[rating=4]
Every single person I come across seems to hate this movie. It’s “silly.” It’s “weird.” It’s “NOT HISTORICALLY ACCURATE!”
While I don’t think the film is a stunner like “Lost in Translation,” it did rock my world on several levels.
First of all, I wish the humourless drones harping on about various inaccuracies would lighten the hell up. This isn’t a period piece. It takes the lush landscape of the doomed court at Versailles and subverts it. It exists in a time of its own. The timeline largely concerns itself with the history of emotions, rather than with a history of events. People who missed out on that crucial bit of information and are bursting at the seams with righteous indignation ought to take a chill pill. Or a chill suppository.
There are too many lingering close-ups of Kirsten Dunst’s dimpled, dreamy face, sure. But one thing that Sofia Coppola does as well here as she did in “Lost in Translation” is capturing memory as it is created. The weak sunlight on the morning that the Austrian princess is “handed over” to the French; tinkling champagne glasses; snatches of conversation; the baby dauphin sobbing on the morning of the departure from Versailles; this is what a person’s individual history is really made of.

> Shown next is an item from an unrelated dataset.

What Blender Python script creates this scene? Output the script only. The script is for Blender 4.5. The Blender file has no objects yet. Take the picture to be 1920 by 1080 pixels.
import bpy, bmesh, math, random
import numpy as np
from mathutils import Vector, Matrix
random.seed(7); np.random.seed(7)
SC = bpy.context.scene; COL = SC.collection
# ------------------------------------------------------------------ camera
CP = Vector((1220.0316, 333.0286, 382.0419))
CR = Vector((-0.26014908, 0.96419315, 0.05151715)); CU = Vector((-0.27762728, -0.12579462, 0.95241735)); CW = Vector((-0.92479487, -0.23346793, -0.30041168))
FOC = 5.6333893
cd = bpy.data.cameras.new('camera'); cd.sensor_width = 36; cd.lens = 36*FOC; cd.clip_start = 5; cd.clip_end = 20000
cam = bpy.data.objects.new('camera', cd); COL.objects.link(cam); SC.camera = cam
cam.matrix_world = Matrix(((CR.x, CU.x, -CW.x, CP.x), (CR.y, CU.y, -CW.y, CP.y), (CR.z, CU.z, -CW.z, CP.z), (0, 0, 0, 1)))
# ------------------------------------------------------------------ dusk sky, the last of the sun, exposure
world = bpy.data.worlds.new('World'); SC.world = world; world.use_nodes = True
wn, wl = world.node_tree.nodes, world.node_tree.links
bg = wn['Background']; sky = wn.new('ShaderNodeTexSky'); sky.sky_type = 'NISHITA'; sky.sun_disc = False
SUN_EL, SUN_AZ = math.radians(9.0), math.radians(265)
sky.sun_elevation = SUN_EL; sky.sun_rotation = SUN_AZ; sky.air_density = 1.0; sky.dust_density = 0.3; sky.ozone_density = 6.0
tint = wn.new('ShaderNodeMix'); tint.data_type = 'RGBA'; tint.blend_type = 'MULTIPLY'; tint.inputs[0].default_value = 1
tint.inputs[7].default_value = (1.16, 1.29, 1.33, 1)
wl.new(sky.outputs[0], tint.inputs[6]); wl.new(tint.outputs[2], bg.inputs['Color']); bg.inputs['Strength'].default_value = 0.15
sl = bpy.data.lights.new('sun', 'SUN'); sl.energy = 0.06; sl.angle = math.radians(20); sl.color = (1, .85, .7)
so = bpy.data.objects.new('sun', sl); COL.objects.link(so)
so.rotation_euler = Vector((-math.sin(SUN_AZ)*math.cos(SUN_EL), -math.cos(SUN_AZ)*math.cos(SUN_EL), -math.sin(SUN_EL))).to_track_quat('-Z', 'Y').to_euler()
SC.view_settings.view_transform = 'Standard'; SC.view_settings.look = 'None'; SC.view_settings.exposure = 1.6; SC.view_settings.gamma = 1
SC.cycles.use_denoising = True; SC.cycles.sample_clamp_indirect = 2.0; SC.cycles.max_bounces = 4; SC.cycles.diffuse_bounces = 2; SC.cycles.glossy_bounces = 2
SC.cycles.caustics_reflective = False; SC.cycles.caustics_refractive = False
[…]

This film is both personal and ironic in its portrayal of an individual’s long-gone existence, hence the lack of oppressive melodrama that so many other people have taken to be silly.
The modern music and dialogue, as well as the kaleidoscope of what we would now refer to as consumerist indulgence, are particularly touching because, in a way, little has changed. Pretty teenage girls still shop for uncomfortable, overpriced shoes with their girlfriends, while someone somewhere is starving, being killed, being oppressed. And Marie Antoinette’s inability to escape being blamed in the end (the film largely glosses over the way in which the nobles themselves hated her, although it does include a memorable display of collective disdain toward the end) is something we can, and should, explore further. It’s the old Dostoevskian conundrum: Who is guilty? Aren’t we all?
If people come to kill me tomorrow because today I drank wine and ate bon-bons while the people of Darfur were dying, I will look as stricken and surprised as that doomed last queen. I don’t know how to be someone I’m not, and neither, I suppose, did Marie Antoinette. I can only be glad that my privilege is lesser, and that I am, on the whole, unimportant in general.